TASK DIRECTIONS: Each line that follows is to be retyped exactly.

# GIVEN DATA start

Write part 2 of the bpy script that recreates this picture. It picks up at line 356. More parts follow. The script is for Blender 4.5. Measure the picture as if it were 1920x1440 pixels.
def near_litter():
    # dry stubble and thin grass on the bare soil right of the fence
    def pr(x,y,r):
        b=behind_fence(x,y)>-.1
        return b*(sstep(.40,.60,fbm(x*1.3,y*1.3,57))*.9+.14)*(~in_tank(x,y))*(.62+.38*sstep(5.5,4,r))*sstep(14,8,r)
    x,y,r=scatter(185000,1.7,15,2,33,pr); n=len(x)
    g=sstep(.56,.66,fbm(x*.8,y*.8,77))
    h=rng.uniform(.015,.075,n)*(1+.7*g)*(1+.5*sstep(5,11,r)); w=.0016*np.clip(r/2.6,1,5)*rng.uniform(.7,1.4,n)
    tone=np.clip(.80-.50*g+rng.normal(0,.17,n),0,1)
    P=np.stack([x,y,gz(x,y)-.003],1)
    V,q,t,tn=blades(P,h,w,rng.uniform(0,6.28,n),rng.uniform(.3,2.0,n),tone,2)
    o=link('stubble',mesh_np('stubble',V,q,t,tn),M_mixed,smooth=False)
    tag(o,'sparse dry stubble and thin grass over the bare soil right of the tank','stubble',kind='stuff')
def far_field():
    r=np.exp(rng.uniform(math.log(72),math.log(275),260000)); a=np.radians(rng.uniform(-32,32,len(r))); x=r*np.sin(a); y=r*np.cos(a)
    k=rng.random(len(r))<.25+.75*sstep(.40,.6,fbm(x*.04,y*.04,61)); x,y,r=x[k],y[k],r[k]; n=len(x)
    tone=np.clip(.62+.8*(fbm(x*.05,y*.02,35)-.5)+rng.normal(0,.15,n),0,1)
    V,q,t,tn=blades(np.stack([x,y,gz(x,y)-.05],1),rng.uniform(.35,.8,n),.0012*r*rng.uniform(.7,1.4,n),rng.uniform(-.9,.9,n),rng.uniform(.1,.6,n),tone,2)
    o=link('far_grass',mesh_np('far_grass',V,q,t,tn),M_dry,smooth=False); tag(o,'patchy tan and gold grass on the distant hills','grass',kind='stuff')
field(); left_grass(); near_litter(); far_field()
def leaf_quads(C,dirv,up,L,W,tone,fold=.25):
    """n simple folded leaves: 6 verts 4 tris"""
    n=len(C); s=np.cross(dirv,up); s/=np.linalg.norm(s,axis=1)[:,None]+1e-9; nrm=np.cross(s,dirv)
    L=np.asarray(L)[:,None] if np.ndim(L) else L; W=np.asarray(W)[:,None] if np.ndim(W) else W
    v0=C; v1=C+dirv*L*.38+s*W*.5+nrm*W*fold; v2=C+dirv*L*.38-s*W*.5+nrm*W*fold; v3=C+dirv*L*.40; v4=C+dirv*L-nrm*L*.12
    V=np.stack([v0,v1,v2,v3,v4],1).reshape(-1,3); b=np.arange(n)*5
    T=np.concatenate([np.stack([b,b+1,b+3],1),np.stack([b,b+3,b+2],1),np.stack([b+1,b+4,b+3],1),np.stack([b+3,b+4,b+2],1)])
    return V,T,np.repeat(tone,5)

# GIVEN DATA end

OUTPUT BELOW:
Write part 2 of the bpy script that recreates this picture. It picks up at line 356. More parts follow. The script is for Blender 4.5. Measure the picture as if it were 1920x1440 pixels.
def near_litter():
    # dry stubble and thin grass on the bare soil right of the fence
    def pr(x,y,r):
        b=behind_fence(x,y)>-.1
        return b*(sstep(.40,.60,fbm(x*1.3,y*1.3,57))*.9+.14)*(~in_tank(x,y))*(.62+.38*sstep(5.5,4,r))*sstep(14,8,r)
    x,y,r=scatter(185000,1.7,15,2,33,pr); n=len(x)
    g=sstep(.56,.66,fbm(x*.8,y*.8,77))
    h=rng.uniform(.015,.075,n)*(1+.7*g)*(1+.5*sstep(5,11,r)); w=.0016*np.clip(r/2.6,1,5)*rng.uniform(.7,1.4,n)
    tone=np.clip(.80-.50*g+rng.normal(0,.17,n),0,1)
    P=np.stack([x,y,gz(x,y)-.003],1)
    V,q,t,tn=blades(P,h,w,rng.uniform(0,6.28,n),rng.uniform(.3,2.0,n),tone,2)
    o=link('stubble',mesh_np('stubble',V,q,t,tn),M_mixed,smooth=False)
    tag(o,'sparse dry stubble and thin grass over the bare soil right of the tank','stubble',kind='stuff')
def far_field():
    r=np.exp(rng.uniform(math.log(72),math.log(275),260000)); a=np.radians(rng.uniform(-32,32,len(r))); x=r*np.sin(a); y=r*np.cos(a)
    k=rng.random(len(r))<.25+.75*sstep(.40,.6,fbm(x*.04,y*.04,61)); x,y,r=x[k],y[k],r[k]; n=len(x)
    tone=np.clip(.62+.8*(fbm(x*.05,y*.02,35)-.5)+rng.normal(0,.15,n),0,1)
    V,q,t,tn=blades(np.stack([x,y,gz(x,y)-.05],1),rng.uniform(.35,.8,n),.0012*r*rng.uniform(.7,1.4,n),rng.uniform(-.9,.9,n),rng.uniform(.1,.6,n),tone,2)
    o=link('far_grass',mesh_np('far_grass',V,q,t,tn),M_dry,smooth=False); tag(o,'patchy tan and gold grass on the distant hills','grass',kind='stuff')
field(); left_grass(); near_litter(); far_field()
def leaf_quads(C,dirv,up,L,W,tone,fold=.25):
    """n simple folded leaves: 6 verts 4 tris"""
    n=len(C); s=np.cross(dirv,up); s/=np.linalg.norm(s,axis=1)[:,None]+1e-9; nrm=np.cross(s,dirv)
    L=np.asarray(L)[:,None] if np.ndim(L) else L; W=np.asarray(W)[:,None] if np.ndim(W) else W
    v0=C; v1=C+dirv*L*.38+s*W*.5+nrm*W*fold; v2=C+dirv*L*.38-s*W*.5+nrm*W*fold; v3=C+dirv*L*.40; v4=C+dirv*L-nrm*L*.12
    V=np.stack([v0,v1,v2,v3,v4],1).reshape(-1,3); b=np.arange(n)*5
    T=np.concatenate([np.stack([b,b+1,b+3],1),np.stack([b,b+3,b+2],1),np.stack([b+1,b+4,b+3],1),np.stack([b+3,b+4,b+2],1)])
    return V,T,np.repeat(tone,5)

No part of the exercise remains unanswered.